Esse aumento na oferta de filmes cristãos também levou à criação, nos EUA, de um site chamado Christian Film Database (CFDb), uma versão religiosa do famoso banco de dados Internet Movie Database (IMDb). Nele há mais de duas mil produções catalogadas, inclusive “Silêncio”, sobre a perseguição de padres missionários no Japão, curiosamente do mesmo Martin Scorsese que foi atacado no passado por “A Última Tentação de Cristo”.

No Brasil

O cinema brasileiro também vem, aos poucos, acompanhando o movimento do mercado. Lançado no ano passado como adaptação da novela homônima da TV Record, “Os Dez Mandamentos” se tornou a maior bilheteria da história do país, com 11,3 milhões de ingressos vendidos. Diretores conhecidos, como Vicente Amorim (“Irmã Dulce”, 2014) e Tizuka Yamasaki (“Aparecida - O milagre”, 2010) também se embrenharam em contar histórias com mensagens cristãs.

Mas fica em Joinville, Santa Catarina, uma produtora exclusiva para o gênero. Criada a partir de um grupo de teatro de igreja, a Red Films começou a operar em 2005 com o lançamento em DVD de “As Estrelas me Mostram Você”, comédia romântica cristã focada em jovens no último ano de colégio. O negócio cresceu, outras duas produções foram realizadas diretamente para vídeo, e eles se preparam para lançar, ainda neste ano, seu primeiro filme em cinema: “Quando o Sol se Pôr” é protagonizado pela cantora e apresentadora Priscilla Alcantara e conta a história de uma banda cristã que se apresenta num festival universitário.

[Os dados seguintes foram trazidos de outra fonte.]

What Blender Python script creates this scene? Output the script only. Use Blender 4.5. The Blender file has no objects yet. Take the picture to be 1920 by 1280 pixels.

“Antes, havia um preconceito por sermos cristãos. Hoje, não. As pessoas tratam como um filme como qualquer outro”, afirma Fábio Faria, diretor da Red Films. “Um bom filme cristão não se presta simplesmente a evangelizar os outros. As mensagens são passadas pelas histórias que a gente conta. É daí que a coisa dá certo.”

Para o mercado cinematográfico, que durante tanto tempo lamentou a venda de cinemas de ruas para igrejas, é uma reviravolta digna dos mais incríveis milagres bíblicos.